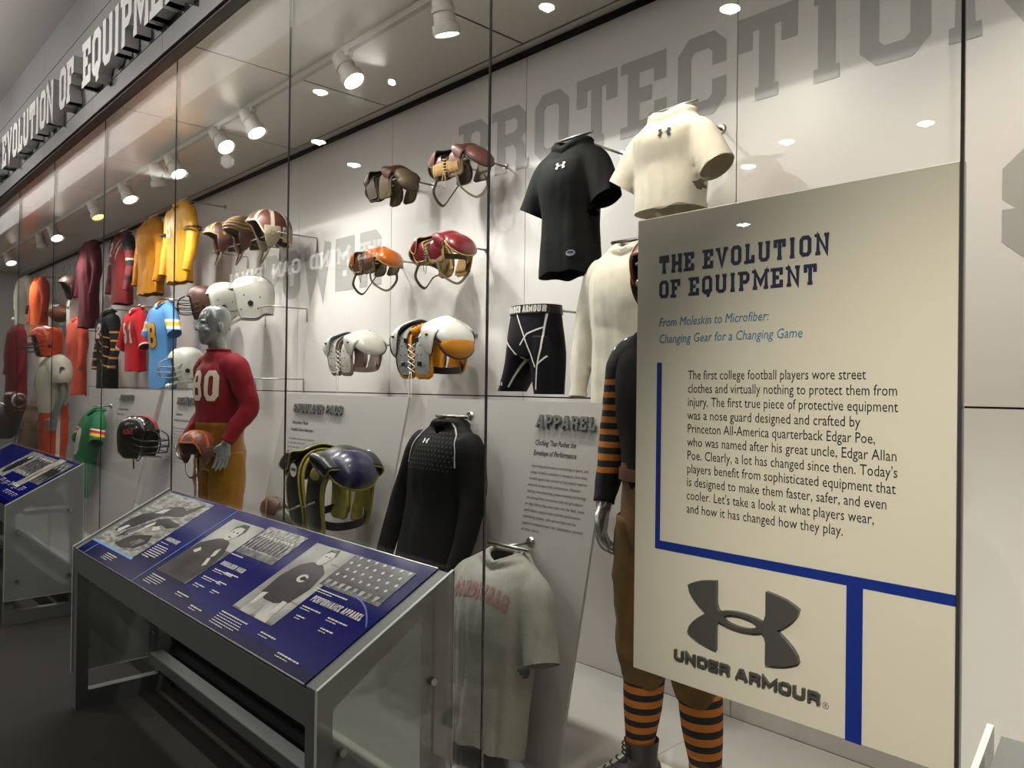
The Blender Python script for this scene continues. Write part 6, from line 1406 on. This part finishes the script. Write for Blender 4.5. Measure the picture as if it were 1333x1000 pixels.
for a, s in zip(A2, (-1, 1)):
    P = [(s*0.10, 0, 1.455), (s*0.172, 0, 1.43), tuple((a[0]+a[1])/2+Vector((s*0.006, 0, 0))), tuple(a[1]), tuple(a[1]*0.5+a[2]*0.5), tuple(a[2]-Vector(a[3]).normalized()*0.005)]
    fit_sleeve(s, P, [0.076, 0.076, 0.064, 0.056, 0.047, 0.038], stripe_m, j, seed=s*7, wr=0.007)
link('collar', tube(bmesh.new(), [(0.070*math.cos(2*PI*k/20), HY*0.38+0.066*math.sin(2*PI*k/20), 1.562) for k in range(20)], 0.013, 8, 1, closed=True), SWB, j, smooth=True)
MOLE = cloth('moleskin', rgb(92, 68, 32), 0.85, var=0.2, vs=15)
pant(m2, MOLE, 0.37, 1.06, wr=0.010, seed=17, cuffr=0.066, feet=(0.13, 0.13))
sockm = bands('striped_sock', 2, [(0.10, SWK)]+[(0.155+0.046*k+d, c) for k in range(6) for d, c in ((0, SWO), (0.024, SWK))], 0.95, 0.5)
for s in (-1, 1):
    bm = bmesh.new(); loft(bm, [((s*0.13, 0.018, 0.10), 0.046, 0.050), ((s*0.127, 0.018, 0.16), 0.048, 0.052), ((s*0.115, 0.014, 0.28), 0.064, 0.066), ((s*0.107, 0.01, 0.40), 0.070, 0.072)], 28, 4, True, True, 2.0)
    for i, v in enumerate(bm.verts):
        if i % 2: v.co.x = s*0.118+(v.co.x-s*0.118)*0.98
    link('sock', bm, sockm, m2, smooth=True)
    boot(m2, s, s*0.13, mat('boot_leather', rgb(46, 40, 34), 0.5, var=0.25, bump=0.3), M_BLACK, 0.165, ang=s*(0.45 if s < 0 else 0.25))
link('belt', loft(bmesh.new(), [((0, 0, 1.045), 0.178, 0.144), ((0, 0, 1.085), 0.176, 0.142)], 44, 1, False, False, 2.2), LE2, m2, smooth=True)
base(m2, -0.30, 0.30, -0.36, 0.20)
h2 = leather('brown leather helmet worn by the mannequin in the striped sweater', (-1.46, 2.08+HY+0.01, BASEZ+1.735), 0.0, LE2, LE4, LE2, 'full', sc=1.0)
# --- mannequin with the orange helmet, far left
m3 = thing('mannequin', 'mannequin in white jersey with brown trim and orange trousers at the far left', 'mannequin', (-9.25, 2.02, BASEZ+0.04))
linkme('body', mesh2.copy(), None, m3, True)
WJ = cloth('white_mesh', rgb(224, 218, 200), 0.8)
j = tor(m3, WJ, 0.98, 1.16, seed=23)
for a, s in zip(A2, (-1, 1)):
    P = [(s*0.12, 0, 1.47), (s*0.20, 0, 1.47), (s*0.255, 0.01, 1.38), (s*0.26, 0.02, 1.30)]
    sl = fit_sleeve(s, P, [0.10, 0.115, 0.105, 0.085], WJ, j, seed=s*3)
bm = slabtext('8', 0.08, None, 0.24, 1, False); q = link('number', stand(bm, (0.352, -0.03, 1.38), (0, 1, 0)), DKL, j)
bm = bmesh.new(); stroke(bm, [(0.0, 1.50), (0.0, 1.1)], 0.03, 0); decal('stripe', bm, bvh(j), mat('stripe_brown', rgb(60, 34, 26), 0.8), j, (-0.04, -0.1, 0), lift=0.004)
OP = cloth('orange_satin', rgb(206, 70, 26), 0.6)
t = pant(m3, OP, 0.40, 1.1, seed=27)
for s in (-1, 1): link('side_stripe', tube(bmesh.new(), [(s*0.20, 0, 1.05), (s*0.205, 0, 0.85), (s*0.205, -0.003, 0.6), (s*0.195, 0, 0.42)], 0, n=5, flat=(0.004, 0.035, (1, 0, 0))), WJ, t)
for s in (-1, 1): boot(m3, s, s*0.13, M_BLACK, M_WHITE, 0.13)
base(m3)
modern('bright orange helmet with dark face mask worn by the far left mannequin', (-9.25, 2.02+HY-0.02, BASEZ+0.04+1.745), 0.0, mat('helmet_orange', rgb(232, 78, 22), 0.22, coat=0.5), mat('mask_brown', rgb(70, 50, 42), 0.4), None, strap=None, name='football_helmet').scale = (1.15,)*3
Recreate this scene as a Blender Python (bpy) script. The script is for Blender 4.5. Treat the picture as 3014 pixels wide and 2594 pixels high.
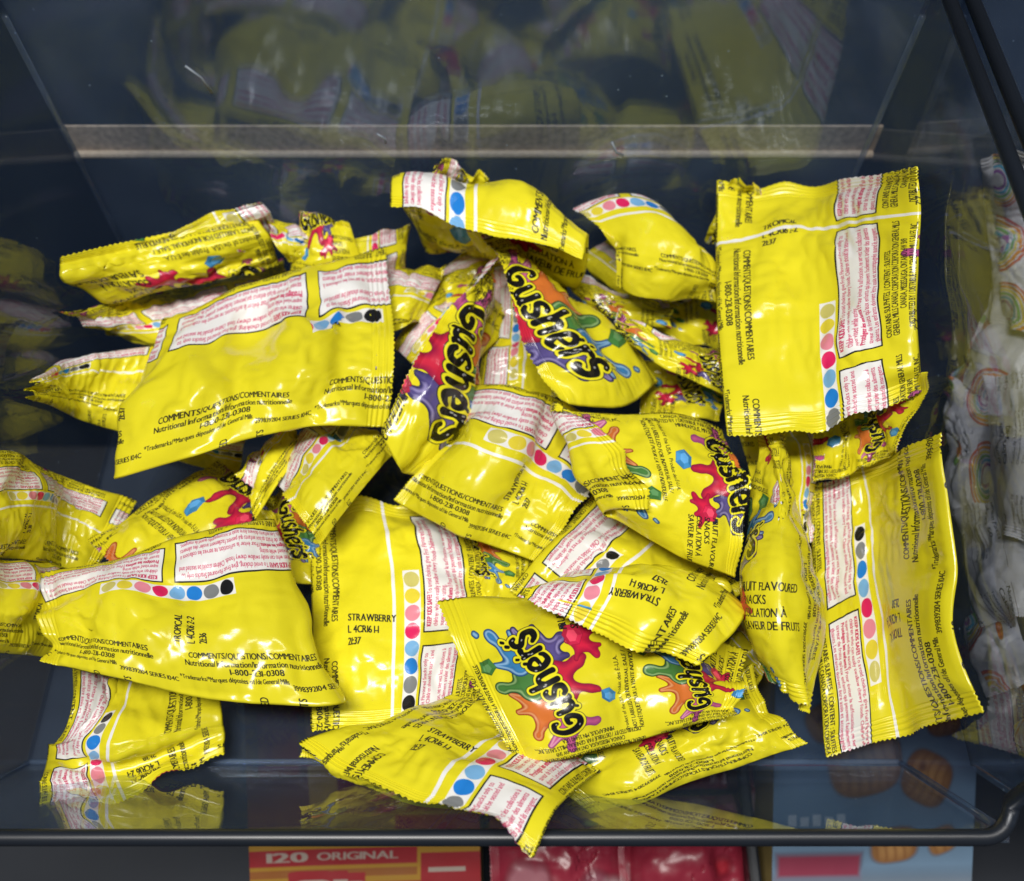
import bpy, math, random
import numpy as np
from mathutils import Vector

for o in list(bpy.data.objects): bpy.data.objects.remove(o, do_unlink=True)
random.seed(7); RNG = np.random.default_rng(11)
SC = bpy.context.scene; COL = SC.collection

# ---------------------------------------------------------------- camera
# hand-held above the open bins, looking down into them; metres, bin floor at z = 0
CAM_H, TILT, FPX, CX, CY = .47, math.radians(58), 2912.0, 1507.0, 1297.0
cam = bpy.data.cameras.new('camera'); co_ = bpy.data.objects.new('camera', cam); COL.objects.link(co_)
co_.location = (0, 0, CAM_H); co_.rotation_euler = (math.pi/2-TILT, 0, 0)
cam.sensor_width = 36; cam.lens = FPX/3014*36; cam.clip_start = .01; cam.clip_end = 50
cam.dof.use_dof = True; cam.dof.focus_distance = .42; cam.dof.aperture_fstop = 7.5
SC.camera = co_

# ---------------------------------------------------------------- light: shop ceiling
world = bpy.data.worlds.new('World'); SC.world = world; world.use_nodes = True
bg = world.node_tree.nodes['Background']; bg.inputs[0].default_value = (.55, .68, .9, 1); bg.inputs[1].default_value = .11
def lamp(name, loc, rot, size, power, col):
    l = bpy.data.lights.new(name, 'AREA'); l.shape = 'RECTANGLE'; l.size, l.size_y = size; l.energy = power; l.color = col
    o = bpy.data.objects.new(name, l); o.location = loc; o.rotation_euler = rot; COL.objects.link(o); return o
lamp('ceiling_lamp', (-.25, -.20, 1.75), (math.radians(-12), math.radians(-9), 0), (.8, .2), 37, (1, .97, .92))
lamp('ceiling_lamp', (.75, .25, 2.0), (math.radians(5), math.radians(20), 0), (.9, .22), 11, (1, .97, .93))
SC.view_settings.view_transform = 'Standard'; SC.view_settings.look = 'None'
SC.view_settings.exposure = -.04; SC.view_settings.gamma = 1; SC.view_settings.use_curve_mapping = False
SC.render.engine = 'CYCLES'
SC.cycles.max_bounces = 14; SC.cycles.transparent_max_bounces = 24; SC.cycles.glossy_bounces = 5; SC.cycles.diffuse_bounces = 4
SC.cycles.caustics_reflective = False; SC.cycles.caustics_refractive = False

def at(px, py, z):
    """the place at height z (m) that stands at this spot of the 3014 x 2594 photograph"""
    X = (px-CX)/FPX; Y = -(py-CY)/FPX; c, s = math.cos(TILT), math.sin(TILT)
    dy, dz = c+Y*s, -s+Y*c
    t = (z-CAM_H)/dz
    return Vector((X*t, dy*t, z))

def tag(o, label=None, cat=None, group=None, kind=None):
    if label: o['label'] = label
    if cat: o['category'] = cat
    if group: o['group'] = group
    if kind: o['kind'] = kind
    return o
def empty(name, loc):
    o = bpy.data.objects.new(name, None); o.empty_display_size = .02; o.location = loc; COL.objects.link(o); return o
def mesh_obj(name, verts, faces, mat, parent=None, smooth=False, uv=None):
    me = bpy.data.meshes.new(name)
    v = np.asarray(verts, np.float32).reshape(-1, 3)
    me.from_pydata(v.tolist(), [], faces)
    if smooth: me.polygons.foreach_set('use_smooth', [True]*len(me.polygons))
    if uv is not None:
        l = me.uv_layers.new(name='uv'); l.data.foreach_set('uv', np.asarray(uv, np.float32).ravel())
    me.materials.append(mat); me.update()
    o = bpy.data.objects.new(name, me); COL.objects.link(o)
    if parent: o.parent = parent; o.location = -parent.location
    return o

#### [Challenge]
Gather up every line in the data above that contains the word "Python", copying each one.

#### [Result below]
The Blender Python script for this scene continues. Write part 6, from line 1406 on. This part finishes the script. Write for Blender 4.5. Measure the picture as if it were 1333x1000 pixels.
Recreate this scene as a Blender Python (bpy) script. The script is for Blender 4.5. Treat the picture as 3014 pixels wide and 2594 pixels high.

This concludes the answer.